À propos de querelle, la plus grande que mademoiselle Paulet ait jamais eue contre personne a été contre Voiture. Comme il étoit en Espagne, mademoiselle Paulet, en dessein de le divertir, lui envoyoit sans grand discernement tout ce qu’elle pouvoit recueillir. Ces gros paquets lui coûtoient bon : cela commença à l’ennuyer, et peut-être le témoigna-t-il ; d’ailleurs, il ne prenoit pas plaisir à voir que M. Godeau, et que M. de Chandeville[1], grand garçon bien fou et neveu de Malherbe, c’est-à-dire versificateur, se fussent si bien mis dans l’esprit de mademoiselle Paulet, et peut-être de mademoiselle de Rambouillet, en son absence.
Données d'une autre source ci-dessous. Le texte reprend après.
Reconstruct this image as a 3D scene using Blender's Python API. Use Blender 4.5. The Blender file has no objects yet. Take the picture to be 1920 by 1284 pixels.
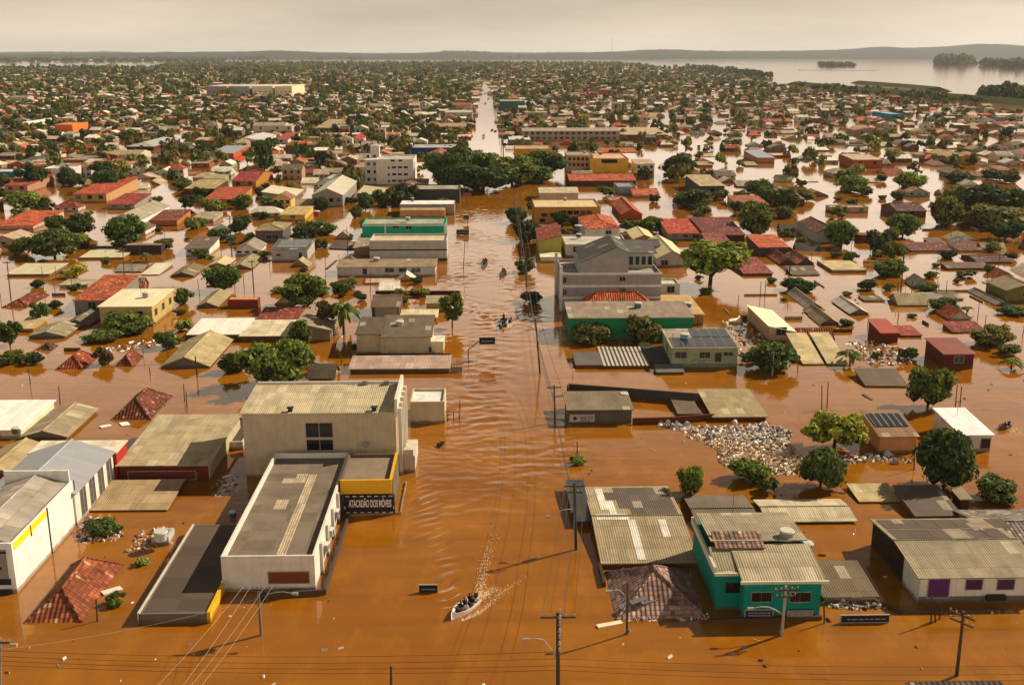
import bpy, math, random
import numpy as np
from mathutils import Vector
SC = bpy.context.scene
COL = SC.collection
random.seed(7); RNG = np.random.default_rng(7)
R = math.radians

# ---------------------------------------------------------------- camera
F = 2000.0; HZ = 101.0; VPX = 908.0; CAMH = 50.0
TH = math.atan((642 - HZ) / F); PS = math.atan((960 - VPX) * math.cos(TH) / F)
cd = bpy.data.cameras.new('camera'); cam = bpy.data.objects.new('camera', cd); COL.objects.link(cam)
cd.sensor_width = 36; cd.lens = 36 * F / 1920; cd.clip_start = 0.5; cd.clip_end = 60000
cam.location = (0, 0, CAMH); cam.rotation_euler = (math.pi / 2 - TH, 0, -PS)
SC.camera = cam

# ---------------------------------------------------------------- sky, sun, exposure
SUN_AZ, SUN_EL = 28.0, 36.0          # azimuth from +X towards +Y
w = bpy.data.worlds.new('World'); SC.world = w; w.use_nodes = True
nt = w.node_tree; nt.nodes.clear()
def wn(t, **k):
    n = nt.nodes.new(t)
    for a, b in k.items(): setattr(n, a, b)
    return n
sky = wn('ShaderNodeTexSky', sky_type='NISHITA', sun_disc=False, sun_elevation=R(SUN_EL), sun_rotation=R(90 - SUN_AZ),
         altitude=0, air_density=1.0, dust_density=1.0, ozone_density=0.8)
hs = wn('ShaderNodeHueSaturation'); hs.inputs['Saturation'].default_value = 0.22
tint = wn('ShaderNodeMix', data_type='RGBA', blend_type='MULTIPLY'); tint.inputs[0].default_value = 1; tint.inputs[7].default_value = (1.0, 0.87, 0.72, 1)
tc = wn('ShaderNodeTexCoord'); mp = wn('ShaderNodeMapping'); mp.inputs['Scale'].default_value = (1.6, 1.6, 11)
cn = wn('ShaderNodeTexNoise'); cn.inputs['Scale'].default_value = 1.7; cn.inputs['Detail'].default_value = 6; cn.inputs['Roughness'].default_value = 0.55
cr = wn('ShaderNodeMapRange'); cr.inputs[1].default_value = 0.3; cr.inputs[2].default_value = 0.72; cr.inputs[3].default_value = 0.72; cr.inputs[4].default_value = 1.12
cl = wn('ShaderNodeMix', data_type='RGBA', blend_type='MULTIPLY'); cl.inputs[0].default_value = 1
bg = wn('ShaderNodeBackground'); bg.inputs['Strength'].default_value = 0.1
wo = wn('ShaderNodeOutputWorld'); L = nt.links.new
L(sky.outputs[0], hs.inputs['Color']); L(hs.outputs[0], tint.inputs[6]); L(tc.outputs['Generated'], mp.inputs[0]); L(mp.outputs[0], cn.inputs['Vector'])
L(cn.outputs[0], cr.inputs[0]); L(cr.outputs[0], cl.inputs[7])
sx = wn('ShaderNodeSeparateXYZ'); L(tc.outputs['Generated'], sx.inputs[0])
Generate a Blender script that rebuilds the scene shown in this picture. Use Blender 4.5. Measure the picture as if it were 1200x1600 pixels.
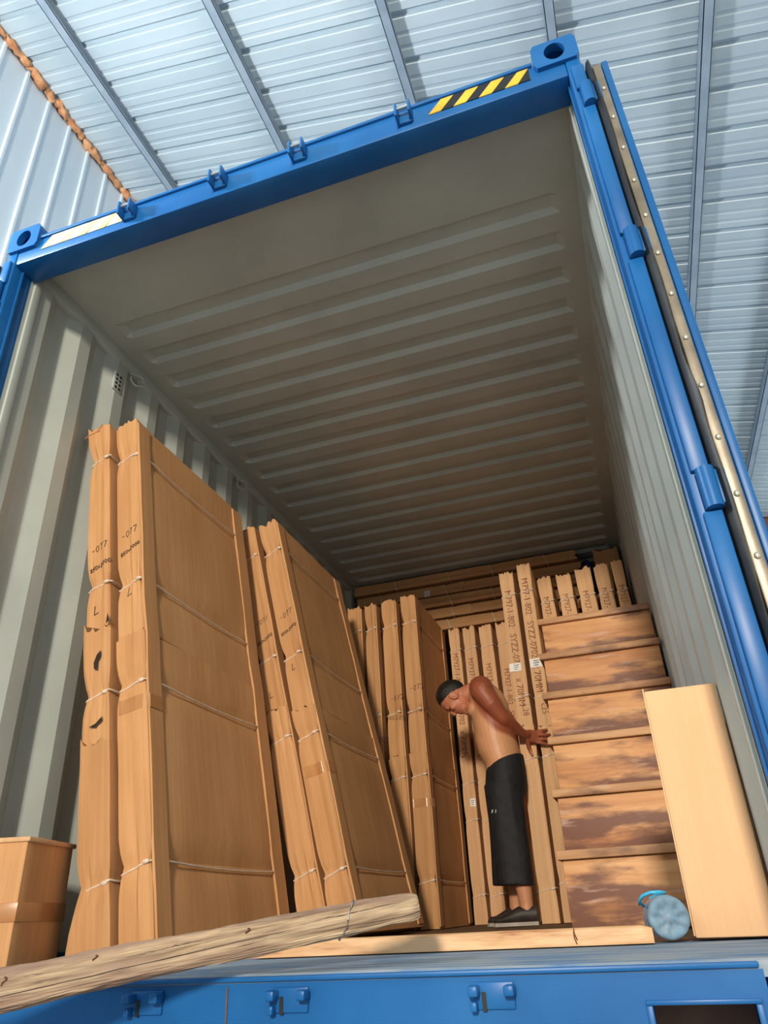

Il lui fit une insolence, le propre jour qu’il revint de Flandre. Il lui avoit écrit qu’il arriveroit un tel jour, et qu’il seroit ravi de la voir, le jour même, en l’hôtel de Rambouillet. En la remerciant le soir, il ne put s’empêcher de lui parler de Chandeville, l’appeloit cet Adonis, et y mêla peut-être quelque mot de Vénus. La lionne se mit en fureur ; ils furent deux ans sans se voir ; enfin, il y retourna, mais elle ne lui a jamais pardonné[2]. On dit encore, mais je ne sais si ceci arriva devant ou après, qu’une fois qu’il étoit chez elle, il lui prit un tel chagrin de ce qu’il étoit venu

  1. Éléazar de Sarcilly, sieur de Chandeville, né en 1611, et mort en 1633. (Origines de la ville de Caen, par Huet ; Rouen, 1706, pag. 397.) On a conservé de lui quelques vers ; ils se trouvent dans le Recueil de diverses poésies ; Paris, Chamhoudry, 1651, Étienne Loyson, 1661, ou Pierre Trabouillet, 1670.
  2. Ceci vient de mademoiselle de Scudery, à qui mademoiselle Paulet l’a dit. (T.)